__What you need to do__.
Word for word, restate every line of the listing that follows.

※ ※ ※

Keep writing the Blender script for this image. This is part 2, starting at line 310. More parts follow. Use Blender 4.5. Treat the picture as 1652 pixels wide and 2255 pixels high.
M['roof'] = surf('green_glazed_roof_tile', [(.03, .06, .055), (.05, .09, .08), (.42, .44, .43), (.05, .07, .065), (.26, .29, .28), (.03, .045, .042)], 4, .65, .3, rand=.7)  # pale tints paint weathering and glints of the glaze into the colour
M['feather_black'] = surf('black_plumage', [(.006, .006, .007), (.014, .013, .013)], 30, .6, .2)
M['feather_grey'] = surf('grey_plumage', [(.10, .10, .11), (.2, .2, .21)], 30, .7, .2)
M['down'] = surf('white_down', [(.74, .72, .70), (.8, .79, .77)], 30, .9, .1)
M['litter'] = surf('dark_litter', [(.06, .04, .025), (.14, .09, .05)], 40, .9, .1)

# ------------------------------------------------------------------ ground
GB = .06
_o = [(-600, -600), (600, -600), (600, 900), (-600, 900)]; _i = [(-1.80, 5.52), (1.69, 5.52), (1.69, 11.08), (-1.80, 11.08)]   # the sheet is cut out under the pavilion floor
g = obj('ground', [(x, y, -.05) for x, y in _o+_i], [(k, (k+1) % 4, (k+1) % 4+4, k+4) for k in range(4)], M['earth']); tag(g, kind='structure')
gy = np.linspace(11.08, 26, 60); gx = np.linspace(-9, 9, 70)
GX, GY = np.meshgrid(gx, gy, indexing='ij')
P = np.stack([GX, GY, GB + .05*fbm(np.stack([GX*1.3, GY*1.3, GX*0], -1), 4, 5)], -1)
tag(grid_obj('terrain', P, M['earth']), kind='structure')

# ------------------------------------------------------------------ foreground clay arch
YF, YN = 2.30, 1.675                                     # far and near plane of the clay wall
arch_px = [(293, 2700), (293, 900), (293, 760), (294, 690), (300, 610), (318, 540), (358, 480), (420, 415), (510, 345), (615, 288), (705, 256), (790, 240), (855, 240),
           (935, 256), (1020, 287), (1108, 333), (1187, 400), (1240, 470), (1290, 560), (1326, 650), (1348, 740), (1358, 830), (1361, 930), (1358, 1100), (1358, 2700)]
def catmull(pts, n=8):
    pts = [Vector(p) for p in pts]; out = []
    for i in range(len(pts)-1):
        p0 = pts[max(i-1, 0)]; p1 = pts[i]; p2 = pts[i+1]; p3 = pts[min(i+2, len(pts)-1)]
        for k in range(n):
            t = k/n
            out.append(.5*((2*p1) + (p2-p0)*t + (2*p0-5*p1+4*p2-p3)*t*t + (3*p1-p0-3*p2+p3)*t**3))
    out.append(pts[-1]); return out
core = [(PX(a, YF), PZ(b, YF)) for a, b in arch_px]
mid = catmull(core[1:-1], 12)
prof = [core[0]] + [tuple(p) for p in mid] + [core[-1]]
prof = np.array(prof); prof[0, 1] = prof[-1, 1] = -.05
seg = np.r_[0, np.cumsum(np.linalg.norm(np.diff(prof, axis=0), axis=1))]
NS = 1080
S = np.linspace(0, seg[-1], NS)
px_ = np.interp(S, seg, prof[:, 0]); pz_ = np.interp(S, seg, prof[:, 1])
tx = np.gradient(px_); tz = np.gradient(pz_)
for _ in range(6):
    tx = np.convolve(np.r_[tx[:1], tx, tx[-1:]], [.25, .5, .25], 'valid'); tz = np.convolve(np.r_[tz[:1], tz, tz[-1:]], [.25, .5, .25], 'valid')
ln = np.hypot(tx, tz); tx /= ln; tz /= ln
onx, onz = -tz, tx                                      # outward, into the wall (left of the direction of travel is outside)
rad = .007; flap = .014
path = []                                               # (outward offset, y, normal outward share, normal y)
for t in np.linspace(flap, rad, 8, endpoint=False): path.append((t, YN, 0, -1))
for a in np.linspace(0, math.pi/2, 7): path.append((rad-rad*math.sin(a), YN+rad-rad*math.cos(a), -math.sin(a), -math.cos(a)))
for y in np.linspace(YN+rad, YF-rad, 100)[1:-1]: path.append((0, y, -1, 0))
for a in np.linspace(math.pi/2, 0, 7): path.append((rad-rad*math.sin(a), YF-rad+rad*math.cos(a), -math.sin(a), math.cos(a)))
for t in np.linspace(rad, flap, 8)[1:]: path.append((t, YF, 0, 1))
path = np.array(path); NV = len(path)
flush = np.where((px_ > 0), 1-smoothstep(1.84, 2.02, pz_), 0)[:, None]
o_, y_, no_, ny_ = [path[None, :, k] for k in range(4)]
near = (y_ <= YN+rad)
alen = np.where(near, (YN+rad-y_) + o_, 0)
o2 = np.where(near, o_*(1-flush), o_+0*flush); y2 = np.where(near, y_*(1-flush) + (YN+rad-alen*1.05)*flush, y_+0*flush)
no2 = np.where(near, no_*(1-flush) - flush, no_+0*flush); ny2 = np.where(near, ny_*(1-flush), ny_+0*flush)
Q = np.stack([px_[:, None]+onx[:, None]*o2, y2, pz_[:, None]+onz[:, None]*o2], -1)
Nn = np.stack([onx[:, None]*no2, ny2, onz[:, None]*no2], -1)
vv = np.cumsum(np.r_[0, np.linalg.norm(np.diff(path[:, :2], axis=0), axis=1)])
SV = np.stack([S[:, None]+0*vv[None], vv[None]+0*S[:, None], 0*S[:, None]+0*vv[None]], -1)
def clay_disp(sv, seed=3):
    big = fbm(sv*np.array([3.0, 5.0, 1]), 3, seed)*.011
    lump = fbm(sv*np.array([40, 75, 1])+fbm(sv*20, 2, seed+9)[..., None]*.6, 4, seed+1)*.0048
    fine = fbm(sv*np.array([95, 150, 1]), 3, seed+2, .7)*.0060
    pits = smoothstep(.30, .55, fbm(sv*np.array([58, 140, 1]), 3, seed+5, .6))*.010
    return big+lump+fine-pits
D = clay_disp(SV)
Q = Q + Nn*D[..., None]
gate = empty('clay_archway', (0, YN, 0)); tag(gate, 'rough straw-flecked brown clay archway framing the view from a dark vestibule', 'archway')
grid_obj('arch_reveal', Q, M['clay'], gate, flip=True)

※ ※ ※

__Exercise answer__.
Keep writing the Blender script for this image. This is part 2, starting at line 310. More parts follow. Use Blender 4.5. Treat the picture as 1652 pixels wide and 2255 pixels high.
M['roof'] = surf('green_glazed_roof_tile', [(.03, .06, .055), (.05, .09, .08), (.42, .44, .43), (.05, .07, .065), (.26, .29, .28), (.03, .045, .042)], 4, .65, .3, rand=.7)  # pale tints paint weathering and glints of the glaze into the colour
M['feather_black'] = surf('black_plumage', [(.006, .006, .007), (.014, .013, .013)], 30, .6, .2)
M['feather_grey'] = surf('grey_plumage', [(.10, .10, .11), (.2, .2, .21)], 30, .7, .2)
M['down'] = surf('white_down', [(.74, .72, .70), (.8, .79, .77)], 30, .9, .1)
M['litter'] = surf('dark_litter', [(.06, .04, .025), (.14, .09, .05)], 40, .9, .1)

# ------------------------------------------------------------------ ground
GB = .06
_o = [(-600, -600), (600, -600), (600, 900), (-600, 900)]; _i = [(-1.80, 5.52), (1.69, 5.52), (1.69, 11.08), (-1.80, 11.08)]   # the sheet is cut out under the pavilion floor
g = obj('ground', [(x, y, -.05) for x, y in _o+_i], [(k, (k+1) % 4, (k+1) % 4+4, k+4) for k in range(4)], M['earth']); tag(g, kind='structure')
gy = np.linspace(11.08, 26, 60); gx = np.linspace(-9, 9, 70)
GX, GY = np.meshgrid(gx, gy, indexing='ij')
P = np.stack([GX, GY, GB + .05*fbm(np.stack([GX*1.3, GY*1.3, GX*0], -1), 4, 5)], -1)
tag(grid_obj('terrain', P, M['earth']), kind='structure')

# ------------------------------------------------------------------ foreground clay arch
YF, YN = 2.30, 1.675                                     # far and near plane of the clay wall
arch_px = [(293, 2700), (293, 900), (293, 760), (294, 690), (300, 610), (318, 540), (358, 480), (420, 415), (510, 345), (615, 288), (705, 256), (790, 240), (855, 240),
           (935, 256), (1020, 287), (1108, 333), (1187, 400), (1240, 470), (1290, 560), (1326, 650), (1348, 740), (1358, 830), (1361, 930), (1358, 1100), (1358, 2700)]
def catmull(pts, n=8):
    pts = [Vector(p) for p in pts]; out = []
    for i in range(len(pts)-1):
        p0 = pts[max(i-1, 0)]; p1 = pts[i]; p2 = pts[i+1]; p3 = pts[min(i+2, len(pts)-1)]
        for k in range(n):
            t = k/n
            out.append(.5*((2*p1) + (p2-p0)*t + (2*p0-5*p1+4*p2-p3)*t*t + (3*p1-p0-3*p2+p3)*t**3))
    out.append(pts[-1]); return out
core = [(PX(a, YF), PZ(b, YF)) for a, b in arch_px]
mid = catmull(core[1:-1], 12)
prof = [core[0]] + [tuple(p) for p in mid] + [core[-1]]
prof = np.array(prof); prof[0, 1] = prof[-1, 1] = -.05
seg = np.r_[0, np.cumsum(np.linalg.norm(np.diff(prof, axis=0), axis=1))]
NS = 1080
S = np.linspace(0, seg[-1], NS)
px_ = np.interp(S, seg, prof[:, 0]); pz_ = np.interp(S, seg, prof[:, 1])
tx = np.gradient(px_); tz = np.gradient(pz_)
for _ in range(6):
    tx = np.convolve(np.r_[tx[:1], tx, tx[-1:]], [.25, .5, .25], 'valid'); tz = np.convolve(np.r_[tz[:1], tz, tz[-1:]], [.25, .5, .25], 'valid')
ln = np.hypot(tx, tz); tx /= ln; tz /= ln
onx, onz = -tz, tx                                      # outward, into the wall (left of the direction of travel is outside)
rad = .007; flap = .014
path = []                                               # (outward offset, y, normal outward share, normal y)
for t in np.linspace(flap, rad, 8, endpoint=False): path.append((t, YN, 0, -1))
for a in np.linspace(0, math.pi/2, 7): path.append((rad-rad*math.sin(a), YN+rad-rad*math.cos(a), -math.sin(a), -math.cos(a)))
for y in np.linspace(YN+rad, YF-rad, 100)[1:-1]: path.append((0, y, -1, 0))
for a in np.linspace(math.pi/2, 0, 7): path.append((rad-rad*math.sin(a), YF-rad+rad*math.cos(a), -math.sin(a), math.cos(a)))
for t in np.linspace(rad, flap, 8)[1:]: path.append((t, YF, 0, 1))
path = np.array(path); NV = len(path)
flush = np.where((px_ > 0), 1-smoothstep(1.84, 2.02, pz_), 0)[:, None]
o_, y_, no_, ny_ = [path[None, :, k] for k in range(4)]
near = (y_ <= YN+rad)
alen = np.where(near, (YN+rad-y_) + o_, 0)
o2 = np.where(near, o_*(1-flush), o_+0*flush); y2 = np.where(near, y_*(1-flush) + (YN+rad-alen*1.05)*flush, y_+0*flush)
no2 = np.where(near, no_*(1-flush) - flush, no_+0*flush); ny2 = np.where(near, ny_*(1-flush), ny_+0*flush)
Q = np.stack([px_[:, None]+onx[:, None]*o2, y2, pz_[:, None]+onz[:, None]*o2], -1)
Nn = np.stack([onx[:, None]*no2, ny2, onz[:, None]*no2], -1)
vv = np.cumsum(np.r_[0, np.linalg.norm(np.diff(path[:, :2], axis=0), axis=1)])
SV = np.stack([S[:, None]+0*vv[None], vv[None]+0*S[:, None], 0*S[:, None]+0*vv[None]], -1)
def clay_disp(sv, seed=3):
    big = fbm(sv*np.array([3.0, 5.0, 1]), 3, seed)*.011
    lump = fbm(sv*np.array([40, 75, 1])+fbm(sv*20, 2, seed+9)[..., None]*.6, 4, seed+1)*.0048
    fine = fbm(sv*np.array([95, 150, 1]), 3, seed+2, .7)*.0060
    pits = smoothstep(.30, .55, fbm(sv*np.array([58, 140, 1]), 3, seed+5, .6))*.010
    return big+lump+fine-pits
D = clay_disp(SV)
Q = Q + Nn*D[..., None]
gate = empty('clay_archway', (0, YN, 0)); tag(gate, 'rough straw-flecked brown clay archway framing the view from a dark vestibule', 'archway')
grid_obj('arch_reveal', Q, M['clay'], gate, flip=True)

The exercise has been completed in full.